▶ **DATA**

[start]

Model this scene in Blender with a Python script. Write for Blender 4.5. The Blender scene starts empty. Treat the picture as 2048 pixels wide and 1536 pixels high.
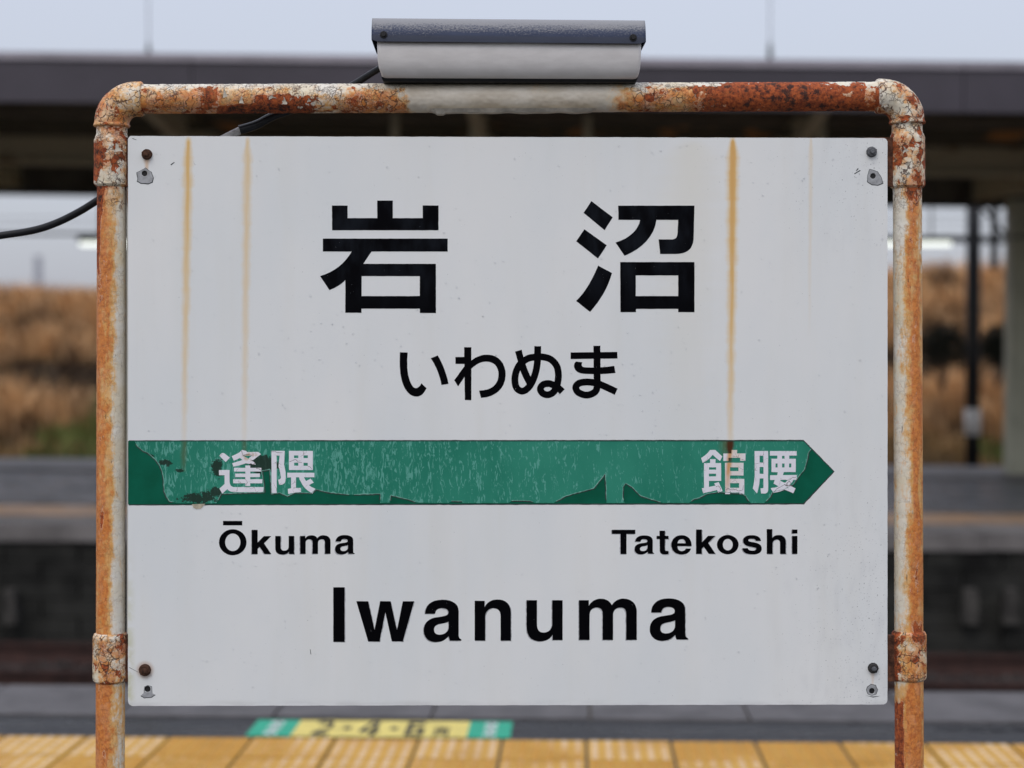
import bpy, math, random
from mathutils import Vector, Matrix, noise, geometry

# ------------------------------------------------------------------ camera, light, exposure
SC = bpy.context.scene
COL = SC.collection
F = 3400.0                     # focal length in photo pixels (2048 wide)
CAM_H = 1.39
PITCH = math.radians(1.15)
cam = bpy.data.cameras.new('camera')
cam.sensor_width = 36.0
cam.lens = F / 2048 * 36.0
cam.clip_start = 0.05
cam.clip_end = 3000
cam.dof.use_dof = True
cam.dof.focus_distance = 2.95
cam.dof.aperture_fstop = 2.4
cam_o = bpy.data.objects.new('camera', cam)
cam_o.location = (0, 0, CAM_H)
cam_o.rotation_euler = (math.pi / 2 - PITCH, 0, 0)
COL.objects.link(cam_o)
SC.camera = cam_o

SUN_EL, SUN_AZ = math.radians(50), math.radians(200)
sun = bpy.data.lights.new('sun', 'SUN')
sun.energy = 0.5
sun.angle = math.radians(30)
sun.color = (1.0, 0.97, 0.93)
sun_o = bpy.data.objects.new('sun', sun)
sun_o.rotation_euler = (math.radians(40), 0, math.radians(-20))
COL.objects.link(sun_o)

W = bpy.data.worlds.new('World')
SC.world = W
W.use_nodes = True
wn = W.node_tree
wn.nodes.clear()
sky = wn.nodes.new('ShaderNodeTexSky')
sky.sky_type = 'NISHITA'
sky.sun_disc = False
sky.sun_elevation = SUN_EL
sky.sun_rotation = SUN_AZ
sky.dust_density = 4.0
b1 = wn.nodes.new('ShaderNodeBackground')
b1.inputs['Strength'].default_value = 0.05
wn.links.new(sky.outputs[0], b1.inputs[0])
# overcast layer: brightness of the cloud sheet grows evenly towards the zenith
tc = wn.nodes.new('ShaderNodeTexCoord')
sep = wn.nodes.new('ShaderNodeSeparateXYZ')
wn.links.new(tc.outputs['Generated'], sep.inputs[0])
ramp = wn.nodes.new('ShaderNodeMapRange')
ramp.inputs[1].default_value = 0.0
ramp.inputs[2].default_value = 1.0
ramp.inputs[3].default_value = 0.445
ramp.inputs[4].default_value = 1.15
wn.links.new(sep.outputs[2], ramp.inputs[0])
b2 = wn.nodes.new('ShaderNodeBackground')
b2.inputs['Color'].default_value = (0.955, 0.985, 1.12, 1)
wn.links.new(ramp.outputs[0], b2.inputs['Strength'])
add = wn.nodes.new('ShaderNodeAddShader')
wn.links.new(b1.outputs[0], add.inputs[0])
wn.links.new(b2.outputs[0], add.inputs[1])
wo = wn.nodes.new('ShaderNodeOutputWorld')
wn.links.new(add.outputs[0], wo.inputs[0])

SC.view_settings.view_transform = 'Standard'
SC.view_settings.look = 'None'
SC.view_settings.exposure = -0.13
SC.view_settings.gamma = 1.0
SC.view_settings.use_curve_mapping = False

rnd = random.Random(7)

# ------------------------------------------------------------------ geometry helpers
CROT = cam_o.rotation_euler.to_matrix()
CP = Vector((0, 0, CAM_H))


def ray(px, py):
    return CROT @ Vector(((px - 1024) / F, -(py - 768) / F, -1.0))


# board plane: y = BD + BT * x, vertical
BD, BT = 2.957, 0.016
BN = Vector((BT, -1, 0)).normalized()          # towards the camera
BX = Vector((1, BT, 0)).normalized()
BASE = Vector((0, BD, 0))
PXM = BD / F                                     # metres per photo pixel on the board


def bp(px, py, off=0.0):
    """point of the sign's own plane (off = metres in front of it), in the sign's local space"""
    d = ray(px, py)
    t = BD / (d.y - BT * d.x)
    return CP + d * t + BN * off - BASE


# platform frame: s along the edge, t across it
TH = math.radians(-2.1)
PR = Matrix.Rotation(TH, 3, 'Z')


def pw(s, t, z):
    return PR @ Vector((s, t, z))


def hit(px, py, t0):
    d = PR.inverted() @ ray(px, py)
    k = t0 / d.y
    return d.x * k, CAM_H + d.z * k


G_FAR = -0.006
G_CAN = -0.0165


def mesh(name, verts, faces, mat=None, parent=None, smooth=False, uvf=None):
    me = bpy.data.meshes.new(name)
    me.from_pydata([tuple(v) for v in verts], [], faces)
    if smooth:
        me.polygons.foreach_set('use_smooth', [True] * len(me.polygons))
    if mat:
        me.materials.append(mat)
    me.validate()
    o = bpy.data.objects.new(name, me)
    COL.objects.link(o)
    if parent:
        o.parent = parent
    return o


def empty(name, loc, rz=0):
    o = bpy.data.objects.new(name, None)
    o.location = loc
    o.rotation_euler = (0, 0, rz)
    o.empty_display_size = 0.1
    COL.objects.link(o)
    return o


def tag(o, label=None, cat=None, group=None, kind=None):
    if label: o['label'] = label
    if cat: o['category'] = cat
    if group: o['group'] = group
    if kind: o['kind'] = kind
    return o


BOXF = [(0, 3, 2, 1), (4, 5, 6, 7), (0, 1, 5, 4), (1, 2, 6, 5), (2, 3, 7, 6), (3, 0, 4, 7)]


def boxv(x0, x1, y0, y1, z0, z1):
    return [Vector(p) for p in ((x0, y0, z0), (x1, y0, z0), (x1, y1, z0), (x0, y1, z0),
                                (x0, y0, z1), (x1, y0, z1), (x1, y1, z1), (x0, y1, z1))]


class MB:
    def __init__(s):
        s.v, s.f = [], []

    def add(s, v, f):
        n = len(s.v)
        s.v += list(v)
        s.f += [tuple(i + n for i in q) for q in f]

    def box(s, *a, tf=None):
        v = boxv(*a)
        if tf: v = [tf(p) for p in v]
        s.add(v, BOXF)

    def tube(s, pts, rad, seg=12, cap=True):
        v, f = sweep(pts, rad if isinstance(rad, (list, tuple)) else [rad] * len(pts), seg, cap)
        s.add(v, f)

    def build(s, name, mat, parent=None, smooth=False):
        return mesh(name, s.v, s.f, mat, parent, smooth)


def sweep(pts, radii, seg=24, cap=True, disp=None):
    pts = [Vector(p) for p in pts]
    n = len(pts)
    v, f = [], []
    up = None
    for i, p in enumerate(pts):
        d = (pts[min(i + 1, n - 1)] - pts[max(i - 1, 0)]).normalized()
        if up is None:
            up = Vector((0, 1, 0)) if abs(d.y) < 0.9 else Vector((1, 0, 0))
        a = (up - d * up.dot(d)).normalized()
        up = a
        b = d.cross(a)
        for k in range(seg):
            t = 2 * math.pi * k / seg
            e = a * math.cos(t) + b * math.sin(t)
            r = radii[i]
            if disp: r += disp(p + e * r)
            v.append(p + e * r)
    for i in range(n - 1):
        for k in range(seg):
            k2 = (k + 1) % seg
            f.append((i * seg + k, i * seg + k2, (i + 1) * seg + k2, (i + 1) * seg + k))
    if cap:
        f.append(tuple(range(seg - 1, -1, -1)))
        f.append(tuple(range((n - 1) * seg, n * seg)))
    return v, f


# ------------------------------------------------------------------ node helper
class NT:
    def __init__(s, name, rough=0.6, spec=0.5):
        s.m = bpy.data.materials.new(name)
        s.m.use_nodes = True
        s.t = s.m.node_tree
        s.b = s.t.nodes['Principled BSDF']
        s.b.inputs['Roughness'].default_value = rough
        s.b.inputs['Specular IOR Level'].default_value = spec
        s._c = None

    def node(s, typ, **kw):
        n = s.t.nodes.new(typ)
        for k, v in kw.items(): setattr(n, k, v)
        return n

    def put(s, sock, val):
        if isinstance(val, E): s.t.links.new(val.s, sock)
        elif val is not None:
            if isinstance(val, (tuple, list)) and len(val) == 3 and sock.type == 'RGBA': val = (*val, 1)
            sock.default_value = val

    def obj(s):
        if not s._c: s._c = s.node('ShaderNodeTexCoord')
        return E(s, s._c.outputs['Object'])

    def uv(s):
        if not s._c: s._c = s.node('ShaderNodeTexCoord')
        return E(s, s._c.outputs['UV'])

    def pos(s):
        return E(s, s.node('ShaderNodeNewGeometry').outputs['Position'])

    def attr(s, name, col=False):
        n = s.node('ShaderNodeAttribute', attribute_name=name)
        return E(s, n.outputs['Color' if col else 'Fac'])

    def rand(s):
        return E(s, s.node('ShaderNodeObjectInfo').outputs['Random'])

    def xyz(s, v):
        n = s.node('ShaderNodeSeparateXYZ')
        s.put(n.inputs[0], v)
        return [E(s, o) for o in n.outputs]

    def scale(s, v, sc, loc=(0, 0, 0)):
        n = s.node('ShaderNodeMapping')
        s.put(n.inputs[0], v)
        n.inputs['Scale'].default_value = sc
        n.inputs['Location'].default_value = loc
        return E(s, n.outputs[0])

    def noise(s, v, sc, det=4, ro=0.55, dist=0.0):
        n = s.node('ShaderNodeTexNoise')
        s.put(n.inputs['Vector'], v)
        n.inputs['Scale'].default_value = sc
        n.inputs['Detail'].default_value = det
        n.inputs['Roughness'].default_value = ro
        n.inputs['Distortion'].default_value = dist
        return E(s, n.outputs[0])

    def noisec(s, v, sc, det=3):
        n = s.node('ShaderNodeTexNoise')
        s.put(n.inputs['Vector'], v)
        n.inputs['Scale'].default_value = sc
        n.inputs['Detail'].default_value = det
        return E(s, n.outputs[1])

    def vor(s, v, sc, feat='DISTANCE_TO_EDGE', out=0, rnd_=1.0):
        n = s.node('ShaderNodeTexVoronoi', feature=feat)
        s.put(n.inputs['Vector'], v)
        n.inputs['Scale'].default_value = sc
        n.inputs['Randomness'].default_value = rnd_
        return E(s, n.outputs[out])

    def vadd(s, a, b, k=1.0):
        m = s.node('ShaderNodeVectorMath', operation='MULTIPLY_ADD')
        s.put(m.inputs[0], b)
        m.inputs[1].default_value = (k, k, k)
        s.put(m.inputs[2], a)
        return E(s, m.outputs[0])

    def ss(s, x, a, b, lo=0.0, hi=1.0):
        n = s.node('ShaderNodeMapRange', interpolation_type='SMOOTHSTEP')
        s.put(n.inputs[0], x)
        for i, q in zip((1, 2, 3, 4), (a, b, lo, hi)): s.put(n.inputs[i], q)
        return E(s, n.outputs[0])

    def mix(s, f, a, b):
        n = s.node('ShaderNodeMix', data_type='RGBA')
        s.put(n.inputs[0], f)
        s.put(n.inputs[6], a)
        s.put(n.inputs[7], b)
        return E(s, n.outputs[2])

    def bump(s, h, st=0.3, dist=0.001, nrm=None):
        n = s.node('ShaderNodeBump')
        n.inputs['Strength'].default_value = st
        n.inputs['Distance'].default_value = dist
        s.put(n.inputs['Height'], h)
        if nrm: s.put(n.inputs['Normal'], nrm)
        e = E(s, n.outputs[0])
        s.put(s.b.inputs['Normal'], e)
        return e

    def out(s, col=None, rough=None, spec=None, metal=None):
        s.put(s.b.inputs['Base Color'], col)
        if rough is not None: s.put(s.b.inputs['Roughness'], rough)
        if spec is not None: s.put(s.b.inputs['Specular IOR Level'], spec)
        if metal is not None: s.put(s.b.inputs['Metallic'], metal)
        return s.m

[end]

▶ **WORK TO COMPLETE**
Reproduce the data above word for word from its first line through the line that holds "COL.objects.link(sun_o)", both ends included; skip pictures.

▶ **THE OUTPUT**
Model this scene in Blender with a Python script. Write for Blender 4.5. The Blender scene starts empty. Treat the picture as 2048 pixels wide and 1536 pixels high.
import bpy, math, random
from mathutils import Vector, Matrix, noise, geometry

# ------------------------------------------------------------------ camera, light, exposure
SC = bpy.context.scene
COL = SC.collection
F = 3400.0                     # focal length in photo pixels (2048 wide)
CAM_H = 1.39
PITCH = math.radians(1.15)
cam = bpy.data.cameras.new('camera')
cam.sensor_width = 36.0
cam.lens = F / 2048 * 36.0
cam.clip_start = 0.05
cam.clip_end = 3000
cam.dof.use_dof = True
cam.dof.focus_distance = 2.95
cam.dof.aperture_fstop = 2.4
cam_o = bpy.data.objects.new('camera', cam)
cam_o.location = (0, 0, CAM_H)
cam_o.rotation_euler = (math.pi / 2 - PITCH, 0, 0)
COL.objects.link(cam_o)
SC.camera = cam_o

SUN_EL, SUN_AZ = math.radians(50), math.radians(200)
sun = bpy.data.lights.new('sun', 'SUN')
sun.energy = 0.5
sun.angle = math.radians(30)
sun.color = (1.0, 0.97, 0.93)
sun_o = bpy.data.objects.new('sun', sun)
sun_o.rotation_euler = (math.radians(40), 0, math.radians(-20))
COL.objects.link(sun_o)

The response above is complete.